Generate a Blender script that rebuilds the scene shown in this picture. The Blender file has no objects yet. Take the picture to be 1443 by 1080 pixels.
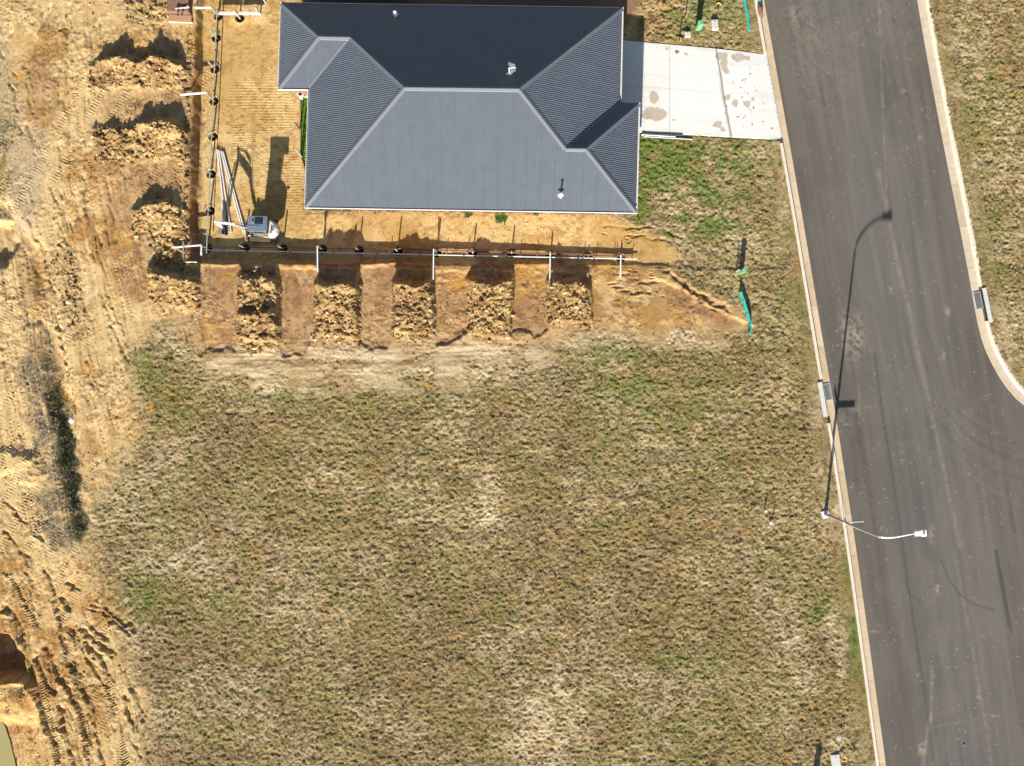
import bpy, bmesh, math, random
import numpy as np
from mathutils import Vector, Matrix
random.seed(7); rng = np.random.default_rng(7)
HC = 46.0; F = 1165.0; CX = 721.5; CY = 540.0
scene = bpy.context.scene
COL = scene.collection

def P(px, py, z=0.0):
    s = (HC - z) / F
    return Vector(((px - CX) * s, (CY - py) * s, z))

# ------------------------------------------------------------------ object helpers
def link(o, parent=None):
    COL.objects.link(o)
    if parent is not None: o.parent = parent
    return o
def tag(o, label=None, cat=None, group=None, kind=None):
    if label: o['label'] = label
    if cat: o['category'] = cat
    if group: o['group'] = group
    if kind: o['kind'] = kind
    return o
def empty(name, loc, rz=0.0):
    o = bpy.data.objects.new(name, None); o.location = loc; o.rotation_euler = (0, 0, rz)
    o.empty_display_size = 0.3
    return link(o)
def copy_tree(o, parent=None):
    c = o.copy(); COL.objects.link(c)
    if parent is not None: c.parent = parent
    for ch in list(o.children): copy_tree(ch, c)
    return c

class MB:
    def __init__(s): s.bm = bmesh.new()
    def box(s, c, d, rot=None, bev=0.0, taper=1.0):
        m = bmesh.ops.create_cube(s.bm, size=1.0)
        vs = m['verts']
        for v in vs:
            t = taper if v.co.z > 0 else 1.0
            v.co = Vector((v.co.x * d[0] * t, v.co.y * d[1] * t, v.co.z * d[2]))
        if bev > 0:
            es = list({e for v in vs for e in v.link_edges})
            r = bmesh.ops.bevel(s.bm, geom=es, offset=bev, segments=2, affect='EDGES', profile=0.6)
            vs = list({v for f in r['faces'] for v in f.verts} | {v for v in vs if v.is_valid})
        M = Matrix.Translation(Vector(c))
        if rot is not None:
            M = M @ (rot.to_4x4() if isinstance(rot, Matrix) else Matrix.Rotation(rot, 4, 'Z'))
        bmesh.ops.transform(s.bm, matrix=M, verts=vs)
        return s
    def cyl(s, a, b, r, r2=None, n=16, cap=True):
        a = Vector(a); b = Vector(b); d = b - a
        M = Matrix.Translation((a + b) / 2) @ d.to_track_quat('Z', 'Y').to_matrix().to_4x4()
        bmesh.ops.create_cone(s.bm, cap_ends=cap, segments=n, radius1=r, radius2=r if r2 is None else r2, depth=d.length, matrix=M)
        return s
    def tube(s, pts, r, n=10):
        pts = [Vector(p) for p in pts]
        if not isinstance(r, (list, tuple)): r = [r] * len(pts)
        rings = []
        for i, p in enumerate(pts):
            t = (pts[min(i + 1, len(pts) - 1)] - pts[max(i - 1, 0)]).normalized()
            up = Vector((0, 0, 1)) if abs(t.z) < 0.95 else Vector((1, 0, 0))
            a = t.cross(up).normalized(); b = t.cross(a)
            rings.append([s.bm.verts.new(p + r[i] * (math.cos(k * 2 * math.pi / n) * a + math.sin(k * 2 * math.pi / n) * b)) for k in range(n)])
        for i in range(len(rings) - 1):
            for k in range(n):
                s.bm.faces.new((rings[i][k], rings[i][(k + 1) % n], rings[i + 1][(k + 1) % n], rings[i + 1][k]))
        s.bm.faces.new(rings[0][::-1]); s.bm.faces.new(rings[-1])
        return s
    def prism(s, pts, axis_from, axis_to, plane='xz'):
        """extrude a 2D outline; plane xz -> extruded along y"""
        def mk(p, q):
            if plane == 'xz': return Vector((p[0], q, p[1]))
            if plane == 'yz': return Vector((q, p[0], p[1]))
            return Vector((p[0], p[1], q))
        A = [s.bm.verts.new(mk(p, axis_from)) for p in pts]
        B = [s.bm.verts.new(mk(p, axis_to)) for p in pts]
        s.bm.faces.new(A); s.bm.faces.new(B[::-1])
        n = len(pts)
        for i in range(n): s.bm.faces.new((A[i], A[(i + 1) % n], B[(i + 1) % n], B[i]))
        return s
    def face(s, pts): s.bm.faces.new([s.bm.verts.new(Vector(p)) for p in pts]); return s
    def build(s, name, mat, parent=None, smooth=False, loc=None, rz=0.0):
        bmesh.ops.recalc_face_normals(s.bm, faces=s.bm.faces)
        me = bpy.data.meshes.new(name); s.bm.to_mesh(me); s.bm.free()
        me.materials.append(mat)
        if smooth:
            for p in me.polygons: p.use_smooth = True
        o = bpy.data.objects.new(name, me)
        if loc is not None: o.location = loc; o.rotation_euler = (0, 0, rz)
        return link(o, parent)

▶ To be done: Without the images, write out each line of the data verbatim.

▶ Response to the task:
Generate a Blender script that rebuilds the scene shown in this picture. The Blender file has no objects yet. Take the picture to be 1443 by 1080 pixels.
import bpy, bmesh, math, random
import numpy as np
from mathutils import Vector, Matrix
random.seed(7); rng = np.random.default_rng(7)
HC = 46.0; F = 1165.0; CX = 721.5; CY = 540.0
scene = bpy.context.scene
COL = scene.collection

def P(px, py, z=0.0):
    s = (HC - z) / F
    return Vector(((px - CX) * s, (CY - py) * s, z))

# ------------------------------------------------------------------ object helpers
def link(o, parent=None):
    COL.objects.link(o)
    if parent is not None: o.parent = parent
    return o
def tag(o, label=None, cat=None, group=None, kind=None):
    if label: o['label'] = label
    if cat: o['category'] = cat
    if group: o['group'] = group
    if kind: o['kind'] = kind
    return o
def empty(name, loc, rz=0.0):
    o = bpy.data.objects.new(name, None); o.location = loc; o.rotation_euler = (0, 0, rz)
    o.empty_display_size = 0.3
    return link(o)
def copy_tree(o, parent=None):
    c = o.copy(); COL.objects.link(c)
    if parent is not None: c.parent = parent
    for ch in list(o.children): copy_tree(ch, c)
    return c

class MB:
    def __init__(s): s.bm = bmesh.new()
    def box(s, c, d, rot=None, bev=0.0, taper=1.0):
        m = bmesh.ops.create_cube(s.bm, size=1.0)
        vs = m['verts']
        for v in vs:
            t = taper if v.co.z > 0 else 1.0
            v.co = Vector((v.co.x * d[0] * t, v.co.y * d[1] * t, v.co.z * d[2]))
        if bev > 0:
            es = list({e for v in vs for e in v.link_edges})
            r = bmesh.ops.bevel(s.bm, geom=es, offset=bev, segments=2, affect='EDGES', profile=0.6)
            vs = list({v for f in r['faces'] for v in f.verts} | {v for v in vs if v.is_valid})
        M = Matrix.Translation(Vector(c))
        if rot is not None:
            M = M @ (rot.to_4x4() if isinstance(rot, Matrix) else Matrix.Rotation(rot, 4, 'Z'))
        bmesh.ops.transform(s.bm, matrix=M, verts=vs)
        return s
    def cyl(s, a, b, r, r2=None, n=16, cap=True):
        a = Vector(a); b = Vector(b); d = b - a
        M = Matrix.Translation((a + b) / 2) @ d.to_track_quat('Z', 'Y').to_matrix().to_4x4()
        bmesh.ops.create_cone(s.bm, cap_ends=cap, segments=n, radius1=r, radius2=r if r2 is None else r2, depth=d.length, matrix=M)
        return s
    def tube(s, pts, r, n=10):
        pts = [Vector(p) for p in pts]
        if not isinstance(r, (list, tuple)): r = [r] * len(pts)
        rings = []
        for i, p in enumerate(pts):
            t = (pts[min(i + 1, len(pts) - 1)] - pts[max(i - 1, 0)]).normalized()
            up = Vector((0, 0, 1)) if abs(t.z) < 0.95 else Vector((1, 0, 0))
            a = t.cross(up).normalized(); b = t.cross(a)
            rings.append([s.bm.verts.new(p + r[i] * (math.cos(k * 2 * math.pi / n) * a + math.sin(k * 2 * math.pi / n) * b)) for k in range(n)])
        for i in range(len(rings) - 1):
            for k in range(n):
                s.bm.faces.new((rings[i][k], rings[i][(k + 1) % n], rings[i + 1][(k + 1) % n], rings[i + 1][k]))
        s.bm.faces.new(rings[0][::-1]); s.bm.faces.new(rings[-1])
        return s
    def prism(s, pts, axis_from, axis_to, plane='xz'):
        """extrude a 2D outline; plane xz -> extruded along y"""
        def mk(p, q):
            if plane == 'xz': return Vector((p[0], q, p[1]))
            if plane == 'yz': return Vector((q, p[0], p[1]))
            return Vector((p[0], p[1], q))
        A = [s.bm.verts.new(mk(p, axis_from)) for p in pts]
        B = [s.bm.verts.new(mk(p, axis_to)) for p in pts]
        s.bm.faces.new(A); s.bm.faces.new(B[::-1])
        n = len(pts)
        for i in range(n): s.bm.faces.new((A[i], A[(i + 1) % n], B[(i + 1) % n], B[i]))
        return s
    def face(s, pts): s.bm.faces.new([s.bm.verts.new(Vector(p)) for p in pts]); return s
    def build(s, name, mat, parent=None, smooth=False, loc=None, rz=0.0):
        bmesh.ops.recalc_face_normals(s.bm, faces=s.bm.faces)
        me = bpy.data.meshes.new(name); s.bm.to_mesh(me); s.bm.free()
        me.materials.append(mat)
        if smooth:
            for p in me.polygons: p.use_smooth = True
        o = bpy.data.objects.new(name, me)
        if loc is not None: o.location = loc; o.rotation_euler = (0, 0, rz)
        return link(o, parent)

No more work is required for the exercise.